Friday, December 6, 2013

Necessity to avoid.

     If we look back to the end of world war two the creation of the Breton Wood monetary system installed the U.S dollar as the world reserve currency. At that time U.S dollars were anchored to the gold standard. This system offered stability to the west as Europe repaired its war town cities. The U.S embarked on the greatest economic expansion history has ever seen. Prosperity and a new world with a new consciousness emerged.

      This golden age of capitalism lasted from 1945 to 1971. By 1971 the stability offered through the Breton Woods System had faded. The United States had begun to rack up huge debts from the war in Vietnam and the devaluing of the dollar through Federal Reserve policies. With a need to grow the economy President Nixon did what would have been unthinkable a decade earlier. What is known as the Nixon shock the U.S dollar was taken off the gold standard turning the world reserve currency into fiat system, largely centered on debtor to creditor relations. The Nixon shock had long lasting implications that we continue to witness. 

     In 1973 the Organization of the Petroleum Exporting Countries (OPEC) agreed to place an embargo on the U.S  due to complications in the middle that surrounded U.S Israeli relations. The embargo caused the price of oil to spiral out of control eventually quadrupling the price it had been just two years before. After the Nixon shock the U.S dollar entered a period of greater and greater devaluation. These two factors would lead to the stock market crash of 1973-74.This crash was the worst since the great depression. Lasting nearly two years, affecting the global economy. Hardship in the United Kingdom endured until the Prime Minister Thatcher privatized most of the national resources and beat back union representation to a fraction it had been just half a decade before.

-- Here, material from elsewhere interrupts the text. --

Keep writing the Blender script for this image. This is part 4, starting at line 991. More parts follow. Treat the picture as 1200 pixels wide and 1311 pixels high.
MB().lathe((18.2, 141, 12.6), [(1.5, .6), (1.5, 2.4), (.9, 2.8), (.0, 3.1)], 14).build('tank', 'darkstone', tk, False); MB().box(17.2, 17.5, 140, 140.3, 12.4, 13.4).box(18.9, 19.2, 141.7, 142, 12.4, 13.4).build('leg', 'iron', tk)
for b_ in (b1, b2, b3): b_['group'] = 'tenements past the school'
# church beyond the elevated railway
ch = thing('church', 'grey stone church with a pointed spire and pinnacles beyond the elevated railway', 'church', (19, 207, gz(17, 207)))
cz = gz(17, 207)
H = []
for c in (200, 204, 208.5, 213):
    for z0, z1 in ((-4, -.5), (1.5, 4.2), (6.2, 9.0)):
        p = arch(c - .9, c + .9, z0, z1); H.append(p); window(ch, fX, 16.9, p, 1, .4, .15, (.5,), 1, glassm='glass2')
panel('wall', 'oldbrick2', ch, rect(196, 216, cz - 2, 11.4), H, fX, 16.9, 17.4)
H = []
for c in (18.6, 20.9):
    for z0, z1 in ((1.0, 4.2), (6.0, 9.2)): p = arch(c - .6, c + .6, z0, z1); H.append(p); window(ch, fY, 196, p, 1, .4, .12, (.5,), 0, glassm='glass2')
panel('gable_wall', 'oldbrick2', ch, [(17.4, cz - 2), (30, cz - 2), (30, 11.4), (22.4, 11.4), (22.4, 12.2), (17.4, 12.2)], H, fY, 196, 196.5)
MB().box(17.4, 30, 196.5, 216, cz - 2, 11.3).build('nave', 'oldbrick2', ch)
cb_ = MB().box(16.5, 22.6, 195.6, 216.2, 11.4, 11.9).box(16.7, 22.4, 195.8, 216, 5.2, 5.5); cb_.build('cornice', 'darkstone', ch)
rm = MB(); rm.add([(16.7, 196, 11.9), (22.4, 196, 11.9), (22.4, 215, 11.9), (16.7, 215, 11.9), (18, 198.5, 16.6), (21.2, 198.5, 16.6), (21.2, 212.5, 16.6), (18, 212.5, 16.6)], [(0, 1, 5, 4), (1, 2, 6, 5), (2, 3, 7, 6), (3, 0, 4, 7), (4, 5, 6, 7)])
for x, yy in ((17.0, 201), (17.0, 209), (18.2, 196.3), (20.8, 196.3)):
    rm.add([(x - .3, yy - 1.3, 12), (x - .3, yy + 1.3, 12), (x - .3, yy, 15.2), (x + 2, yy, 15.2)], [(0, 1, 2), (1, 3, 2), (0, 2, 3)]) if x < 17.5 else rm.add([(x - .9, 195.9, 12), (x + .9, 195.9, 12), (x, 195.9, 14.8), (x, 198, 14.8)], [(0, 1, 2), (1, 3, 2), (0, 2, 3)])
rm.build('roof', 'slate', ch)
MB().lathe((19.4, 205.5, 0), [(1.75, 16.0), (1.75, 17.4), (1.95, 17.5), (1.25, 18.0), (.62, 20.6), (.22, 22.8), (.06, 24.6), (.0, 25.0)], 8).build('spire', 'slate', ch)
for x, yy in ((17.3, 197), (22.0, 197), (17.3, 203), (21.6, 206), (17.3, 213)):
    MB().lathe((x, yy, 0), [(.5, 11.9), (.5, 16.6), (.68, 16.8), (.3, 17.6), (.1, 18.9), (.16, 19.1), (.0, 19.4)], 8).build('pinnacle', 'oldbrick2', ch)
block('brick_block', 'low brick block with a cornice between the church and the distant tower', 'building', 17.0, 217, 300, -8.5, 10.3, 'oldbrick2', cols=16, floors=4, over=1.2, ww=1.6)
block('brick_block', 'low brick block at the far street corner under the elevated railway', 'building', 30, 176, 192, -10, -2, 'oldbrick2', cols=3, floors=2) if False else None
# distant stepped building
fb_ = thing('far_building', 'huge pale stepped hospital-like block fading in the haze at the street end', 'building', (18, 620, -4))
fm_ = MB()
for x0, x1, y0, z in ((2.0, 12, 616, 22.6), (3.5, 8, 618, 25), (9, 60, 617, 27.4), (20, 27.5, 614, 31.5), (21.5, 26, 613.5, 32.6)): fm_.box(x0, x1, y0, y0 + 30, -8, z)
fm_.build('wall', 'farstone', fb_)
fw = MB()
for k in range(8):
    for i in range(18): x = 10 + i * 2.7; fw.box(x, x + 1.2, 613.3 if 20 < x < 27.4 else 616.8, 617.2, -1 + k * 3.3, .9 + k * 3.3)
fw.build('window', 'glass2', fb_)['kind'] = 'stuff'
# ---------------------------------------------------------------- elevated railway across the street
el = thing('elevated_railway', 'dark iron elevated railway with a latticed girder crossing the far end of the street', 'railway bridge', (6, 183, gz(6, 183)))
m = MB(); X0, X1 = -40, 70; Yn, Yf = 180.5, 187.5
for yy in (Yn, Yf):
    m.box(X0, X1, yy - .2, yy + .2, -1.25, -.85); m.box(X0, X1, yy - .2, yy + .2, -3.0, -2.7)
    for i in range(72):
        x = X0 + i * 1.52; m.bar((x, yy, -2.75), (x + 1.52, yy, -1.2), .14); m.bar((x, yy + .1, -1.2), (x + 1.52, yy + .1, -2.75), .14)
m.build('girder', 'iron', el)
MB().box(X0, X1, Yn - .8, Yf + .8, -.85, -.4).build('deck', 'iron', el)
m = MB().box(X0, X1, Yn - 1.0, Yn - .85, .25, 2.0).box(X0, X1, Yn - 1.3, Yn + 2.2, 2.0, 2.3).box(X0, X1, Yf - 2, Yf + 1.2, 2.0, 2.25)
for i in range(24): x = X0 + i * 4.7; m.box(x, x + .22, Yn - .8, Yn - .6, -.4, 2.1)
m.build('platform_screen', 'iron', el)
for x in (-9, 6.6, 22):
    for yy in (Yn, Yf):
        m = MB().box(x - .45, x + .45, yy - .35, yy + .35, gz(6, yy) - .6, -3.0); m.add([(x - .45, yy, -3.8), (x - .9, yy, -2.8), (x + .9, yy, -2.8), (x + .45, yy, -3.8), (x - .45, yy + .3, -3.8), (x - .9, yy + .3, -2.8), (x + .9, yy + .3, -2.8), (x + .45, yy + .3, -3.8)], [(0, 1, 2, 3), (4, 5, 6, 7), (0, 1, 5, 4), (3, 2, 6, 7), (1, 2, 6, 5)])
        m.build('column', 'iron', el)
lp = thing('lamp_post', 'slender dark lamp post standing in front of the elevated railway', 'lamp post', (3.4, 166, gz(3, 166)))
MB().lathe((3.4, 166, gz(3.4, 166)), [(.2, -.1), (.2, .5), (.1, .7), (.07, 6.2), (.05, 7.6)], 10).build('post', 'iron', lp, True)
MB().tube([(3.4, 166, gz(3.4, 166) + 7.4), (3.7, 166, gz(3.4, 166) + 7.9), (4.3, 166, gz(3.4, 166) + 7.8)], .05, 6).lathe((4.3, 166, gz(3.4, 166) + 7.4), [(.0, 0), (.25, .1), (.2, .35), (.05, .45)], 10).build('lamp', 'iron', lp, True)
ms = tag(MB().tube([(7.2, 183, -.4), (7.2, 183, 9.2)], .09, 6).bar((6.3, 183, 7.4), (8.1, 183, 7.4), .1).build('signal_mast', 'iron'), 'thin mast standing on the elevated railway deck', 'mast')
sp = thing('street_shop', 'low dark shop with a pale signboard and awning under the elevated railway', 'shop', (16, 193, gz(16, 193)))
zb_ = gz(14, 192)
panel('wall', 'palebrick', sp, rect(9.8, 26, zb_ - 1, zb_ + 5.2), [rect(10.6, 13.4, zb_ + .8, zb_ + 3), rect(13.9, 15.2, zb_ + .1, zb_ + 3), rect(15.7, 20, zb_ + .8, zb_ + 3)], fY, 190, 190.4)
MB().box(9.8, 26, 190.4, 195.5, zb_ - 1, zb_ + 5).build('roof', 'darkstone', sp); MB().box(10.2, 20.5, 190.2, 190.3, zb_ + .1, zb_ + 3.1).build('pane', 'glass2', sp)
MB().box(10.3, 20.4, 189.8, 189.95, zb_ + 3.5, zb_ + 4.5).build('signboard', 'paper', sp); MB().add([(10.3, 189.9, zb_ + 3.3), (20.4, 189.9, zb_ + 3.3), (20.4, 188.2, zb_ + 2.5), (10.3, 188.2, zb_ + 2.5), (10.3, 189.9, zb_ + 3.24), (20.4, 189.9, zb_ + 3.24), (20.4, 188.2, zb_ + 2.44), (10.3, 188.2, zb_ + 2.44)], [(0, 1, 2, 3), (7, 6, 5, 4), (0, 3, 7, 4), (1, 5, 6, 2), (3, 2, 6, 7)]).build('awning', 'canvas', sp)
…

    Many historians and supply side economists will argue that it was bloated welfare programs that caused the crash of 1973. These same economists will also tell you that by dissolving said welfare programs is what lead to the eventual economic recovery in 1985. These statements are not factual. The 1985 recovery was based on the intensification of the creditor to debtor relations. This relationship was made possible through the issuance of credit through private credit card companies. The purchasing power that consumers lost during the 1970's had returned, until the balance on your statement was due or you had reached your spending limit.

     The credit card industry help markets affected by the crash recover in 1985.   
Stocks lost value, and what companies failed to reach projections for more than a decade, but who really suffers when markets crash? The most vulnerable, who live day to day, pay check to pay check, that is who suffer the most during harsh economic bust. When jobs are lost because of policies created, by oil barrens, presidents and chief executive officers (CEOs) based on money manipulations rooted in centralized systems the middle and lower classes suffer. 


     Mayer Amschel Bauer Rothschild is rumored to have once said "Give me control of a nation's money and I care not who makes it's laws". It does not matter who originally said this phrase. It matters that this is the truth of our global economies. We are locked into an existence that is wholly susceptible to economic political affairs that have no answer to inflationary or deflationary measures. This is all very true, and also very avoidable.